Nowy Bufet

NOWY BUFET
UL. MOGILSKA 15A
TELEFON 12 346 17 49
PN–PT 10.00–15.00

11 marca 2024

No, powiem Wam, że ten piątkowy koncert Lwa Winogradzkiego wraz drugą połowa formacji, czyli Rat Kru – dawno tak się nie bawiłam! Od pierwszego utworu od razu wszyscy tańczyli i szaleli. I wcale nie było samych dziewczyn, wpatrzonych w wokalistę jak w obrazek – panów też trochę przybyło. I widziałam, że też się świetnie bawili. Poza tym wokalista jest jakby na drugim planie – stery w tej grupie dzierży niewątpliwie pan Witek za konsoletą – powiedzenie o nim “wulkan energii” nie oddaje w pełni jego energetycznych możliwości. Skakał, biegał, tańczył, zakładał lustrzaną maskę szczura i wychodził do nas jak kapłan, unosząc ręce w górę. Nie pozwalał nam się nudzić, o nie. Na koncercie był obecny również krytyk muzyczny z Wyborczej – wydawało mi się, że skąd znam twarz tego postawnego jegomościa w średnim wieku – dopiero SMS od kumpla mi uświadomił kto to. I że znam tę twarz z miniaturki zdjęcia z działu kulturalnego Gazety Wyborczej. A że już od dłuższego czasu nie prenumeruję, to i ślad pamięciowy trochę się zatarł. Dla kolegi obecność krytyka trochę podbiła rangę wydarzenia i żałował że nie wiedział i nie poszedł. Podbicie autorytetem to znany efekt psychologiczny, więc kolega zareagował prawidłowo 🙂. A co do Rat Kru – ich wydawcą jest Kayax, mają na koncie współpracę z Paprodziadem i Mary Spolsky – jeśli ktoś lubi to powinno go zachęcić.. Biorą też na warsztat polskie hity lat osiemdziesiątych (Zdzisława Sośnicka, Krystyna Prońko) i obrabiają je elektronicznie, a wokalista pisze teksty. W ogóle uważam że teksty są ich bardzo mocną stroną – aż dziwne że jakoś bardziej nie wypłynęli. Ale w sumie dla mnie to lepiej – wolę koncerty w małych klubach niż wielkie hale i dzikie tłumy.

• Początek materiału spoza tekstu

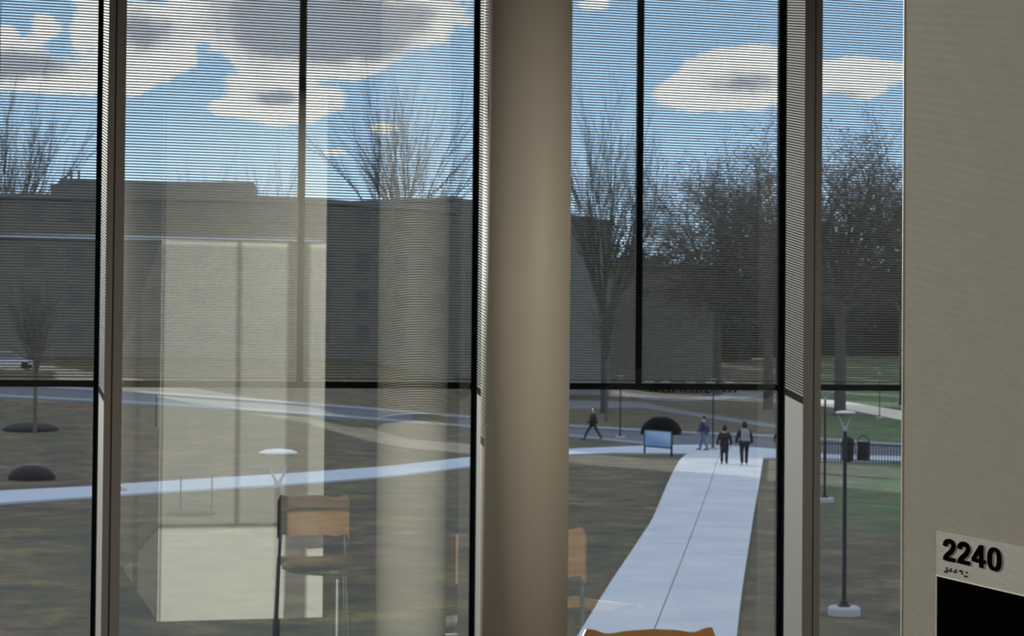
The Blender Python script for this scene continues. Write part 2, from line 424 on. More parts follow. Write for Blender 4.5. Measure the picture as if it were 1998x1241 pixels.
# far park paths
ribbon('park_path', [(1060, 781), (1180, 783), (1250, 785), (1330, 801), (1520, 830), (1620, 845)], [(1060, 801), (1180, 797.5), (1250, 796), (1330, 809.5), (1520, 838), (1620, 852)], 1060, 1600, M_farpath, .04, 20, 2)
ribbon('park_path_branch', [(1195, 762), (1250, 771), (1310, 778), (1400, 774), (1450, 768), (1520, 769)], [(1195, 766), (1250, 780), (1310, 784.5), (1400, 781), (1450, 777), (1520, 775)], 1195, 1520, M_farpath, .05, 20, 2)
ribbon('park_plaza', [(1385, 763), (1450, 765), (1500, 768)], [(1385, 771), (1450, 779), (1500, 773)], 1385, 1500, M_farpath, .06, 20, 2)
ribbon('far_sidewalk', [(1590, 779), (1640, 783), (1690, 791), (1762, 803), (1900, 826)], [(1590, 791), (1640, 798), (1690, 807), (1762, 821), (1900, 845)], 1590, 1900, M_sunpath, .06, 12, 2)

# ------------------------------------------------------------ window wall
GY = 7.2; GLT = .012
def gx(x): return PY(x, 620, GY).x
m_left = [gx(191)-3*1.409, gx(191)-2*1.409, gx(191)-1.409, gx(191), gx(926), gx(1523), gx(1523)+1.34]
MW = .074; MD = .225
ZR = PY(800, 752, GY).z                       # centre of the black transom
ZTOP = 3.34
gask = {3: (.018, .0), 4: (.020, 0), 5: (.034, 0)}
def mullion(i, xl, full=True):
    root = empty('trim_%d' % (i+1), (xl, GY, 0)); struct(root)
    a = MB()
    sp_ = .010
    def prism(x0f, x0b, x1f, x1b, yf, yb, z0, z1):
        a.add([(x0f,yf,z0),(x1f,yf,z0),(x1b,yb,z0),(x0b,yb,z0),(x0f,yf,z1),(x1f,yf,z1),(x1b,yb,z1),(x0b,yb,z1)],
              [(0,3,2,1),(4,5,6,7),(0,1,5,4),(1,2,6,5),(2,3,7,6),(3,0,4,7)])
    s0 = .012 if i == 3 else 0.0
    # body, slightly drafted on the left flank, with a recessed vertical joint in its face
    prism(s0, 0, MW, MW, -MD+.008, 0, 0, ZTOP)
    a.build('mullion_body', M_mull, root)
    j = .6 if i >= 4 else .52
    xj = MW*j
    MB().box(s0, xj-.003, -MD, -MD+.0079, 0, ZTOP).build('mullion_cap', M_mull, root)
    MB().box(xj+.003, MW, -MD, -MD+.0079, 0, ZTOP).build('mullion_cap', M_mull, root)
    MB().box(xj-.0029, xj+.0029, -MD+.0055, -MD+.0078, 0, ZTOP).build('mullion_joint', M_groove, root)
    w = .013
    MB().box(-.0008, -.0001, -.042, -.007, 0, ZTOP).build('glazing_pocket', M_black, root)
    MB().box(-w, -.0005, -.0065, .0, 0, ZTOP).build('gasket', M_black, root)
    MB().box(MW+.0005, MW+.012, -.008, .0, 0, ZTOP).build('gasket', M_black, root)
    MB().box(.006, MW-.006, .0065, .05, 0, ZTOP).build('mullion_outer', M_black, root)
    return root
for i, xl in enumerate(m_left): mullion(i, xl)
DIV = {3: gx(587.5), 4: None, 5: None}
def pane(i, xa, xb, div, nm):
    """glass sheet + louvre screen (upper part) + black transom"""
    root = empty('window_%d' % nm, (xa, GY, 0)); struct(root)
    W = xb-xa
    MB().box(-.004, W+.004, .0004, .006, .06, ZTOP-.02).build('pane', M_glass, root)
    MB().box(0, W, .016, .055, 0, .07).build('sill_rail', M_black, root)
    MB().box(0, W, .014, .040, ZR-.0125-.0, ZR+.0125).build('transom', M_black, root)
    spans = []
    if div is None: spans = [(0, W)]
    else:
        MB().box(div-xa-.0085, div-xa+.0085, .020, .034, ZR+.0126, ZTOP-.02).build('screen_divider', M_black, root)
        spans = [(0, div-xa-.0086), (div-xa+.0086, W)]
    return root, spans
PITCH_S = .0104
def slat_mesh(w):
    # small rounded louvre blade: rising hexagonal section
    prof = [(-.0062, .0010), (-.0038, -.0013), (.0038, -.0023), (.0062, -.0010), (.0038, .0013), (-.0038, .0023)]
    vs = [(0, y, z) for y, z in prof]+[(w, y, z) for y, z in prof]
    fs = [(i, i+6, (i+1) % 6+6, (i+1) % 6) for i in range(6)]+[tuple(range(6)), tuple(range(11, 5, -1))]
    me = bpy.data.meshes.new('slat'); me.from_pydata(vs, [], fs); me.update(); me.materials.append(M_slat); return me
SCREEN_LABELS = {}
def screen(x0, w, label):
    root = empty('louvre_screen', (x0, GY+.027, ZR+.02))
    tag(root, label, 'window screen', 'horizontal louvre screens in the upper windows')
    me = slat_mesh(w-.002)
    n = int((ZTOP-.03-ZR-.02)/PITCH_S)
    for k in range(n):
        o = link(bpy.data.objects.new('slat', me)); o.parent = root; o.location = (.001, 0, k*PITCH_S+.004)
    for xx in (.0005, w-.0035):
        MB().box(xx, xx+.003, -.0075, .0075, -.006, n*PITCH_S).build('side_channel', M_black, root)
divs = [m_left[0]+.74, m_left[1]+.74, gx(-14), gx(587.5), gx(1250), gx(1532)+.66]
labels = [['grey louvre screen farthest left of the window wall, outside the view', 'grey louvre screen left of the view, second from the corner'],
          ['grey louvre screen left of the view, third from the corner', 'grey louvre screen left of the view, fourth from the corner'],
          ['grey louvre screen just left of the view edge', 'grey louvre screen at the far left edge, left of the first mullion'],
          ['grey louvre screen just right of the first mullion, left of the thin black divider', 'grey louvre screen between a thin black divider and the round column'],
          ['narrow grey louvre screen just right of the round column', 'grey louvre screen between thin black divider and the right mullion, before the dense tree'],
          ['grey louvre screen between right mullion and the door-sign wall', 'grey louvre screen hidden behind the door-sign wall']]
for i in range(6):
    xa = m_left[i]+MW+.0005; xb = m_left[i+1]-.0005
    r, spans = pane(i, xa, xb, divs[i] if xa < divs[i] < xb else None, i+1)
    for k, (s0, s1) in enumerate(spans):
        if xa+s1 < -2.6: continue
        screen(xa+s0+.001, s1-s0-.002, labels[i][k])

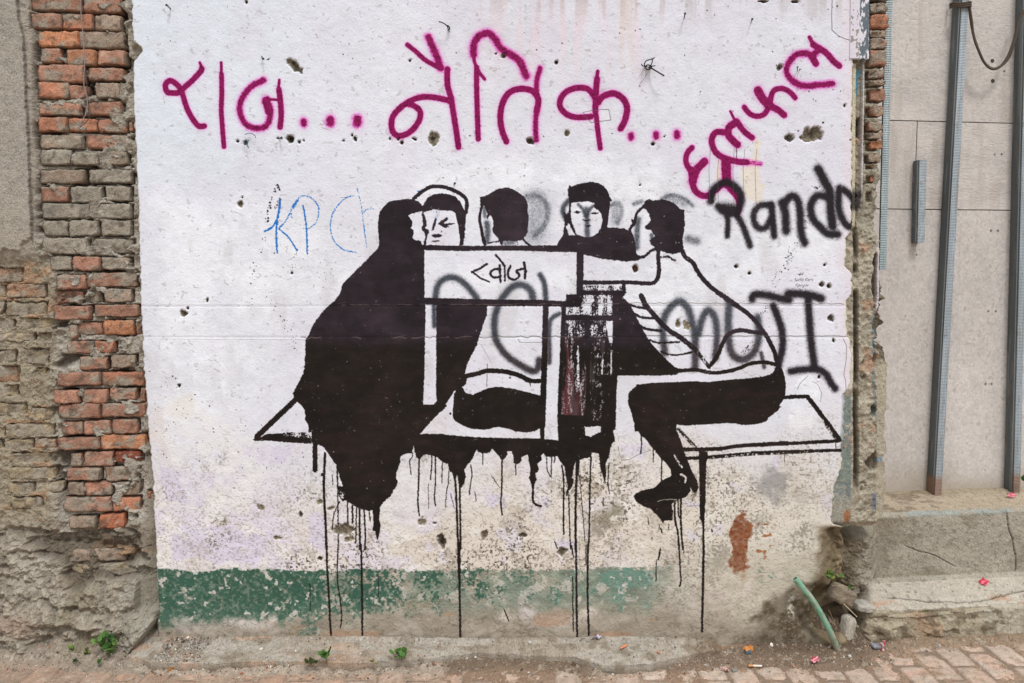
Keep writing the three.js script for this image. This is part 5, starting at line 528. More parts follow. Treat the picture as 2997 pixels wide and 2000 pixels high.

A Klub Baza warto zaobserwować w mediach społecznościowych. Ciekawe rzeczy tam się dzieją. Ciekawie jest także na ich fejsbuku – konto jest bardzo dobrze prowadzone i dobrze napisane – zakładam że to właściciel administruje i pisze teksty. Dobra robota, serio.

Po tym energetycznym weekendzie następny będzie raczej kontemplacyjny – po raz pierwszy w życiu wybieram się na koncert gongów i mis tybetańskich – zobaczymy jakie wrażenia pozostawią we mnie te dźwięki. Koncert jest na leżąco – w takiej formie jeszcze nie odbierałam muzyki. Odbierałam kiedyś na śpiąco – stojąco, ale tu będzie zupełnie nowe doświadczenie. Mam nadzieję, że od razu nie uderzę w kimkę i chociaż trochę sobie posłucham tych kojących, niskich dźwięków.

No dobrze, przejdźmy do dzisiejszego menu. Oto, co polecamy:

⁃ kokosowa zupa Dahl z pomidorów i soczewicy

⁃ chili con Pavo – trochę modyfikowałam, bo jest indyk i czerwona fasola, ale zrezygnowałam z kukurydzy, na rzecz klasycznej trzy kolorowej papryki; podawane z ryżem

⁃ tarta z pieczoną dynią piżmową, kozim serem i suszonymi pomidorami.